College grad        +13
Some college         +8
No college             +8

Metropolitan       +12
Non-metro             -3

Educational differences are small, and there are more likes than dislikes in all groups; the metro/non-metro difference (coded by the survey organization, not a self-report) is bigger, and people outside of metropolitan areas are more likely to see an elite degree as a minus than as a plus. 

There are substantial partisan differences:

Democrats               +18
Republicans                 0
Neither                      +5

Turning to some other groups:

aged 18-29                    +15
         30-49                   +15
         50-64                   +4
         65+                      +3

White                            +7
Black                             +7
Hispanic                        +20
Asian                             +17

Men                                +8
Women                           +11

I was a bit surprised at the age differences:  my impression is that anti-elite rhetoric has been growing in recent years, so younger people would be more attuned to it.  (For example, Donald Trump seems to admire elite universities:  he frequently boasts that he's not just a graduate of the University of Pennsylvania, but of the Wharton School, and a secondary part of his "birther" campaign was a demand that Obama release his academic records to prove that he deserved to be admitted to Columbia and Harvard Law School).  The Pew survey contains a question that has some bearing on this issue:  who was the best president of the last 40 years.

Reagan                +4
GHW Bush        +13
Clinton               +14
GW Bush              -0
Obama                +20
Trump                    -5
Biden                    +8

As the differences by party identification suggest, people who name one of the Democratic presidents as the best have more favorable views of degrees from elite universities, but the people who name Trump are more negative than those who name Reagan or one of the Bushes.

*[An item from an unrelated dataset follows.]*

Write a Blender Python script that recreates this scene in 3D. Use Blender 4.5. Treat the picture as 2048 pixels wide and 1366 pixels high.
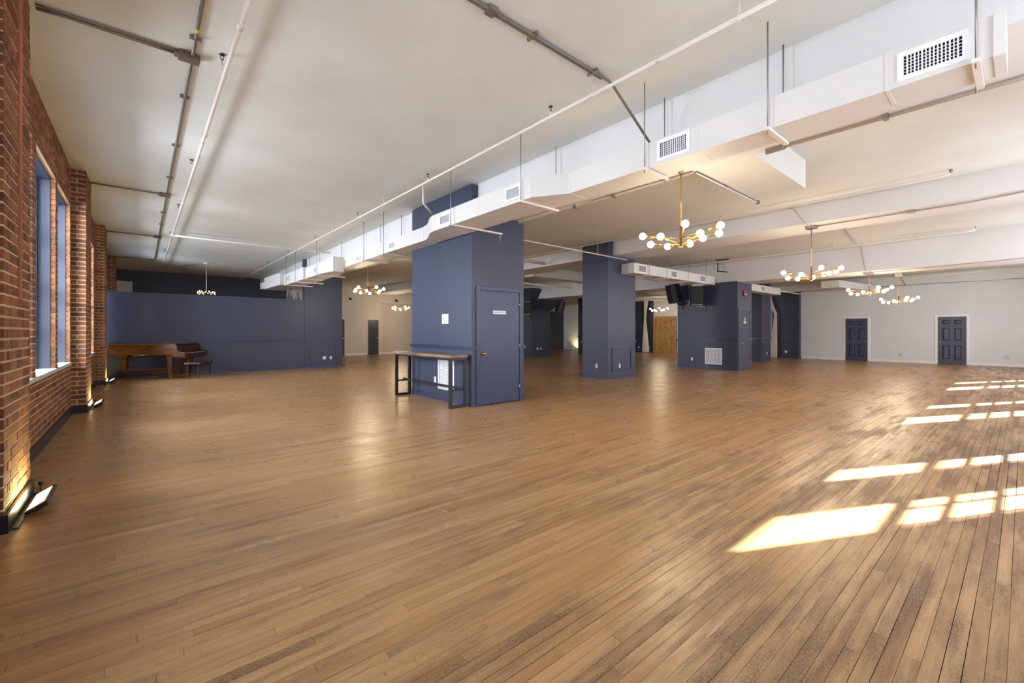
import bpy, math, random
from mathutils import Vector, Matrix
random.seed(7)
R_ = math.radians
S = bpy.context.scene
COL = S.collection
for _o in list(bpy.data.objects):
    bpy.data.objects.remove(_o)

# ------------------------------------------------------------------ camera
cam_d = bpy.data.cameras.new('camera')
cam = bpy.data.objects.new('camera', cam_d); COL.objects.link(cam)
cam.location = (0, 0, 1.35)
cam.rotation_euler = (R_(90), 0, R_(-40.395))
cam_d.sensor_width = 36.0
cam_d.lens = 36.0 * 872.0 / 2048.0
cam_d.shift_y = -19.0 / 2048.0
cam_d.clip_start = 0.05; cam_d.clip_end = 200
S.camera = cam

# ------------------------------------------------------------------ look
S.view_settings.view_transform = 'Standard'
try: S.view_settings.look = 'None'
except Exception: pass
S.view_settings.gamma = 1.0
S.view_settings.use_curve_mapping = False
S.view_settings.exposure = 0.16
S.cycles.use_denoising = True
S.cycles.max_bounces = 10
S.cycles.diffuse_bounces = 7
S.cycles.glossy_bounces = 4
S.cycles.transparent_max_bounces = 12
S.cycles.sample_clamp_indirect = 8.0
S.cycles.caustics_reflective = False
S.cycles.caustics_refractive = False

# ------------------------------------------------------------------ world, sun, daylight at the windows
W = bpy.data.worlds.new('world'); S.world = W; W.use_nodes = True
_bg = W.node_tree.nodes['Background']
_bg.inputs[0].default_value = (0.62, 0.78, 1.0, 1); _bg.inputs[1].default_value = 3.0

sd = bpy.data.lights.new('sun', 'SUN'); sun = bpy.data.objects.new('sun', sd); COL.objects.link(sun)
sd.energy = 88.0; sd.angle = R_(0.5); sd.color = (1.0, 0.97, 0.93)
sun.location = (20, -12, 12)
sun.rotation_euler = Vector((-2.0, 1.0, -0.51 * math.sqrt(5))).to_track_quat('-Z', 'Y').to_euler()

def area(name, loc, direction, sx, sy, power, color):
    d = bpy.data.lights.new(name, 'AREA'); d.shape = 'RECTANGLE'; d.size = sx; d.size_y = sy
    d.energy = power; d.color = color
    o = bpy.data.objects.new(name, d); COL.objects.link(o)
    o.location = loc; o.rotation_euler = Vector(direction).to_track_quat('-Z', 'Z').to_euler()
    return o
FRONT_A = [2.39 + 5.7 * k for k in range(4)]          # left jambs of the front wall windows (pairs)
for xa, pw in zip(FRONT_A, (175, 235, 245, 245)):
    area('daylight', (xa + 1.67, -2.02, 2.15), (0, 1, -0.06), 3.3, 2.5, pw, (0.84, 0.90, 1.0))
for ya, pw in ((1.6, 270), (7.75, 860), (13.15, 800), (18.3, 720)):
    area('daylight', (-3.1, ya, 2.65), (1, 0, -0.25), 2.4, 2.6, pw, (0.84, 0.91, 1.0))

# ------------------------------------------------------------------ helpers
def lin(r, g, b):
    f = lambda c: (c/255.0)/12.92 if c/255.0 <= 0.04045 else ((c/255.0+0.055)/1.055)**2.4
    return (f(r), f(g), f(b), 1.0)

class N:
    """small node-building helper"""
    def __init__(s, name):
        s.m = bpy.data.materials.new(name); s.m.use_nodes = True
        s.t = s.m.node_tree; s.b = s.t.nodes['Principled BSDF']
    def n(s, typ, **kw):
        x = s.t.nodes.new(typ)
        for k, v in kw.items():
            if k.startswith('i_'): x.inputs[k[2:].replace('_', ' ')].default_value = v
            else: setattr(x, k, v)
        return x
    def l(s, a, b): s.t.links.new(a, b)
    def noise(s, vec, scale, detail=4, rough=0.55):
        x = s.n('ShaderNodeTexNoise'); x.inputs['Scale'].default_value = scale
        x.inputs['Detail'].default_value = detail; x.inputs['Roughness'].default_value = rough
        if vec is not None: s.l(vec, x.inputs['Vector'])
        return x.outputs['Fac']
    def mapping(s, vec, scale=(1, 1, 1)):
        x = s.n('ShaderNodeMapping'); x.inputs['Scale'].default_value = scale
        s.l(vec, x.inputs['Vector']); return x.outputs['Vector']
    def pos(s): return s.n('ShaderNodeNewGeometry').outputs['Position']
    def ramp(s, fac, stops):
        x = s.n('ShaderNodeValToRGB'); e = x.color_ramp.elements
        while len(e) < len(stops): e.new(0.5)
        for el, (p, c) in zip(e, stops):
            el.position = p; el.color = c if len(c) == 4 else (*c, 1)
        s.l(fac, x.inputs['Fac']); return x.outputs['Color']
    def mix(s, fac, a, b, mode='MIX'):
        x = s.n('ShaderNodeMix', data_type='RGBA', blend_type=mode)
        for sock, v in ((x.inputs[0], fac), (x.inputs[6], a), (x.inputs[7], b)):
            if hasattr(v, 'is_linked') or hasattr(v, 'links'): s.l(v, sock)
            else: sock.default_value = v
        return x.outputs[2]
    def math(s, op, a, b=0.0, clamp=False):
        x = s.n('ShaderNodeMath', operation=op, use_clamp=clamp)
        for i, v in enumerate((a, b)):
            if hasattr(v, 'links'): s.l(v, x.inputs[i])
            else: x.inputs[i].default_value = v
        return x.outputs[0]
    def bump(s, h, strength=0.2, dist=0.01):
        x = s.n('ShaderNodeBump'); x.inputs['Strength'].default_value = strength
        x.inputs['Distance'].default_value = dist
        s.l(h, x.inputs['Height']); s.l(x.outputs['Normal'], s.b.inputs['Normal'])
    def base(s, v):
        if hasattr(v, 'links'): s.l(v, s.b.inputs['Base Color'])
        else: s.b.inputs['Base Color'].default_value = v
    def rough(s, v):
        if hasattr(v, 'links'): s.l(v, s.b.inputs['Roughness'])
        else: s.b.inputs['Roughness'].default_value = v

_M = {}
def paint(name, col, rough=0.5, bump=0.08, bscale=60, var=0.06, metal=0.0, spec=0.5, coat=0.0):
    if name in _M: return _M[name]
    a = N(name); p = a.pos()
    n1 = a.noise(p, 1.3, 3)
    c2 = tuple(max(0, x*(1-var*2)) for x in col[:3]) + (1,)
    c1 = tuple(min(1, x*(1+var)) for x in col[:3]) + (1,)
    a.base(a.ramp(n1, [(0.3, c2), (0.7, c1)]))
    a.rough(rough); a.b.inputs['Metallic'].default_value = metal
    a.b.inputs['Specular IOR Level'].default_value = spec
    a.b.inputs['Coat Weight'].default_value = coat
    if bump: a.bump(a.noise(p, bscale, 3), bump, 0.004)
    _M[name] = a.m; return a.m

def emit(name, col, strength):
    if name in _M: return _M[name]
    a = N(name); a.base(col); a.b.inputs['Emission Color'].default_value = col
    a.b.inputs['Emission Strength'].default_value = strength
    _M[name] = a.m; return a.m

def glass_mat():
    m = bpy.data.materials.new('window_glass'); m.use_nodes = True
    t = m.node_tree; t.nodes.clear()
    out = t.nodes.new('ShaderNodeOutputMaterial'); mx = t.nodes.new('ShaderNodeMixShader')
    tr = t.nodes.new('ShaderNodeBsdfTransparent'); gl = t.nodes.new('ShaderNodeBsdfGlossy')
    gl.inputs['Roughness'].default_value = 0.02; lw = t.nodes.new('ShaderNodeLayerWeight')
    lw.inputs['Blend'].default_value = 0.5
    pw = t.nodes.new('ShaderNodeMath'); pw.operation = 'POWER'; pw.inputs[1].default_value = 5.0
    t.links.new(lw.outputs['Facing'], pw.inputs[0])
    ml = t.nodes.new('ShaderNodeMath'); ml.operation = 'MULTIPLY_ADD'; ml.inputs[1].default_value = 0.7; ml.inputs[2].default_value = 0.05
    t.links.new(pw.outputs[0], ml.inputs[0]); t.links.new(ml.outputs[0], mx.inputs[0]); t.links.new(tr.outputs[0], mx.inputs[1])
    t.links.new(gl.outputs[0], mx.inputs[2]); t.links.new(mx.outputs[0], out.inputs[0])
    return m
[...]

Some of the partisan division is undoubtedly created by the parties--Republican leaders denounce elite universities, so Republican voters follow them and Democratic voters react against them--but the substantial divisions by age, ethnicity, and metro status suggest that opinions have some independent basis.  However, education itself doesn't make much difference, and only 13% of people who didn't attend college see having a degree from an elite university as a negative.